Bitter lessons from Burkina Faso people’s power

Tue, 4 Nov 2014 Source: Asong Ndifor

At a booze joint in one of the suburbs of Yaounde at the weekend, a friend asked my opinion about the people’s power that toppled Blaise Compare who had sat at the throne as an imperial president of Burkina Faso for only 27 years.

It was a democratic expression. I told my companion, expressing concern that it was just that the army took over instead of installing the legislative leader as interim head of state.

The next question was: Can Cameroonians learn any lesson from that? ”No”, I said without blinking and quickly added: “we are an island of peaceful people, blessed with “apprentice sorcières” who are not as experienced like the wizards of Burkina Faso. And even when your salary is cut, if you are lucky to have a job, you accept it with acclamation and scurry to the nearest bar to have a drink.” I even reminded him how President Ahidjo was once insulted by a peer for ruling drunkards.
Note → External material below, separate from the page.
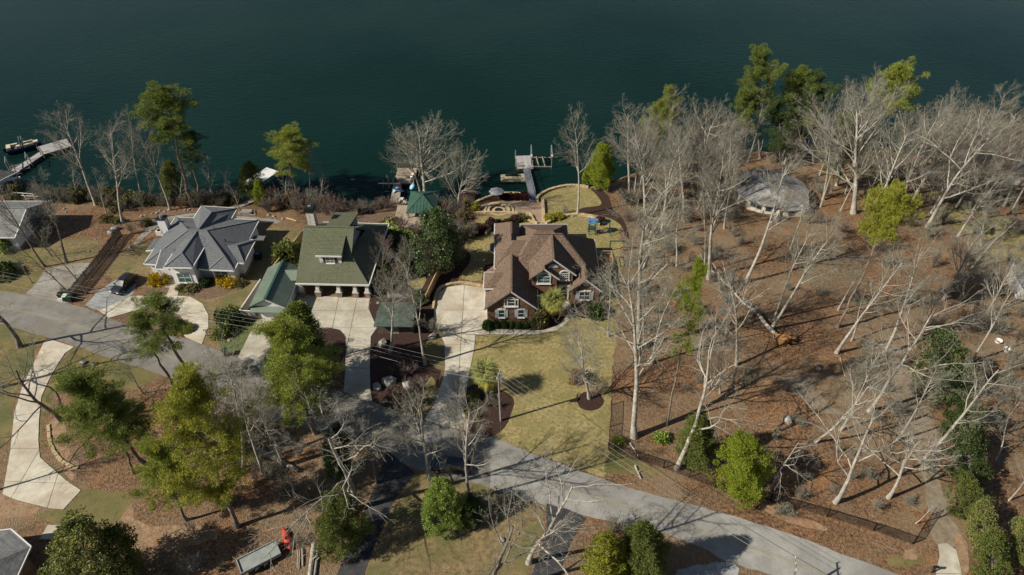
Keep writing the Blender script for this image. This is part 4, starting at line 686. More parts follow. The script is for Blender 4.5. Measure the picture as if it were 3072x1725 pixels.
# ================================================================ VEGETATION
def unit(v): return v/(np.linalg.norm(v)+1e-9)
def perp(rs, d):
    v = rs.normal(size=3); v -= d*np.dot(v, d); return unit(v)
def grow(rs, p, d, L, r, lv, out, spec, tips):
    n = spec['n'][lv]; wob = spec['wob'][lv]; up = spec['up'][lv]; P_ = [p]; rr = [r]; end = spec['end'][lv]
    for i in range(n):
        d = unit(d+rs.normal(size=3)*wob+np.array([0, 0, up])); p2 = p+d*L/n; r2 = r*(1-(1-end)*((i+1)/n)**.9)
        out.append((p, p2, rr[-1], r2, lv)); p = p2; P_.append(p); rr.append(r2)
    if lv+1 >= len(spec['n']):
        tips.append(p); return
    k = spec['kids'][lv]; k = max(1, int(round(k*rs.uniform(.8, 1.2))))
    for j in range(k):
        t = spec['t0'][lv]+(1-spec['t0'][lv])*(j+rs.uniform(.1, .9))/k
        x = t*n; i = min(int(x), n-1); q = P_[i]+(P_[i+1]-P_[i])*(x-i); dd = unit(P_[i+1]-P_[i]); a = R(rs.normal(spec['ang'][lv], 9))
        nd = unit(dd*math.cos(a)+perp(rs, dd)*math.sin(a)); rad = (rr[i]*(1-(x-i))+rr[i+1]*(x-i))*spec['rk'][lv]
        grow(rs, q, nd, L*spec['lk'][lv]*(1.15-.6*t)*rs.uniform(.75, 1.2), rad, lv+1, out, spec, tips)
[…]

The Burkinabes do drink and certainly do not agree with Jacques Chirac’s 1991 quip that Africans needed drinks and “food not democracy.” Africans also need constant democratic change so that sit-tight rulers can avoid the wrath of people’s power as witnessed in Burkina Faso.

The Burkina Faso protest might just be a continuation of the “Arab spring” which saw Muamah Ghaddafi dragged from a tunnel, murdered and his remains splashed on the street like that of an armed robber.

If there is any lesson to be learnt, it is that power does not come from the barrel of the gun as Mao loved to say. It comes from the people and any African leader who wants to become an “imperial president” banking on the support of the gun rather than the ballot must begin to think twice.

Had Compare who murdered his friend, Thomas Sankara, to get the office left power much earlier, he would have been held in high esteem. He has been forced to resign and fled to Ivory Coast where he will remain in exile and who knows? Tomorrow he could be facing charges at the International Criminal Court or even in his own country.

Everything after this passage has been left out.